By Paul Dvorak | February 7, 2017

Xiao Chen / Associate Professor at IET Wind / Chinese Academy of Science

Results from a finite-element analysis presents solid element with photos of physical failure. Full-scale structural tests have enabled an in-depth understanding of how composite blades respond to specific applied loads.

The Abstract of Professor Chen’s paper is here:

Full-scale structural tests have enabled an in-depth understanding of how composite blades respond to specific applied loads. Blade strength can be validated, and necessary modifications made to improve the structural performance or reduce blade weight, or both.

This study revisits the structural collapse of a 52.3 m composite blade with new research content. Specifically, the present work examines the chain of events captured in the video record of the blade collapse and provides direct phenomenological evidence of how the blade collapsed in its ultimate limit state.

In addition, 3D strains are investigated by reconstructing the root transition region of the blade using solid brick elements in a finite element analysis. The strain components responsible for particular failure characteristics are identified. The structural response of the blade is investigated numerically. Interactive failure phenomena associated with strains, local buckling, and material failure are examined in detail.

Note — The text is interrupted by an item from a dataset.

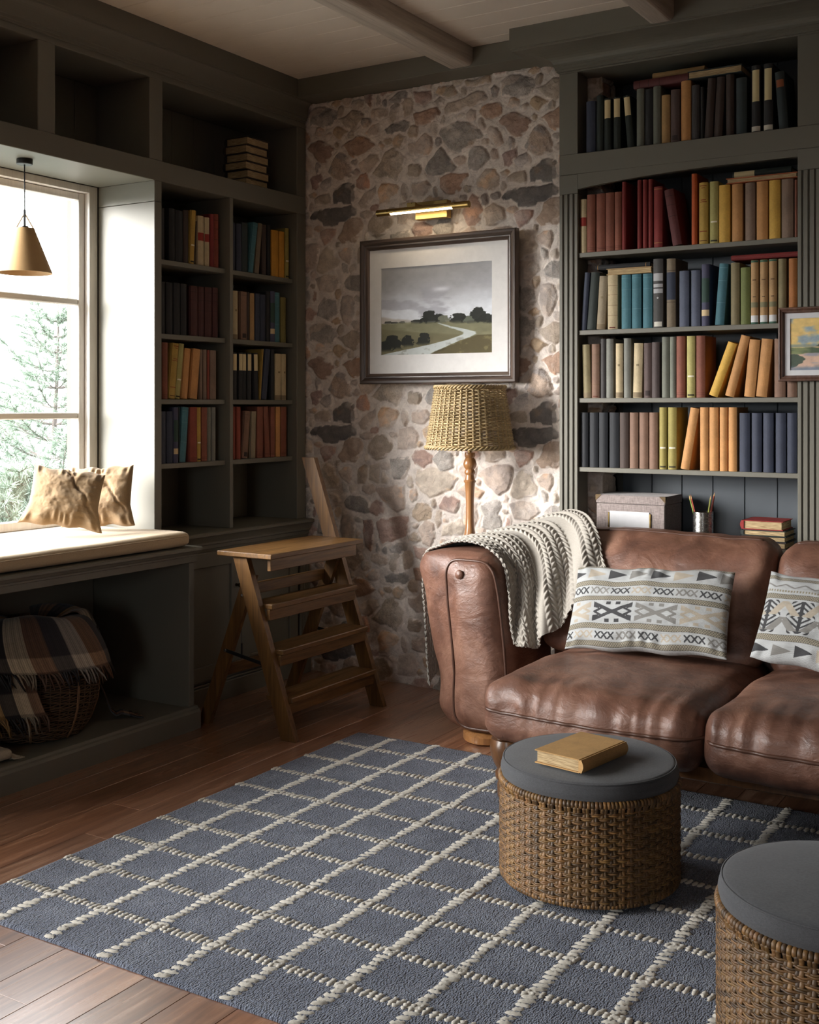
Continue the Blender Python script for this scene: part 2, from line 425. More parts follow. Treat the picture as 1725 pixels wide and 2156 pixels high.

The study shows that local buckling of the sandwich panels with unbalanced construction drives progressive failure of the composite materials and eventually leads to blade collapse owing to a significant failure of the load-carrying spar cap. Design modifications of the blade are proposed and validated with the test of a new blade.

With respect to the latest DNV GL standard, this study notes a possible method to predict delamination and skin-core debonding failures. This study also recommends the use of three-dimensional solid elements in finite element analysis, especially when the strength and failure of large blades are of concern.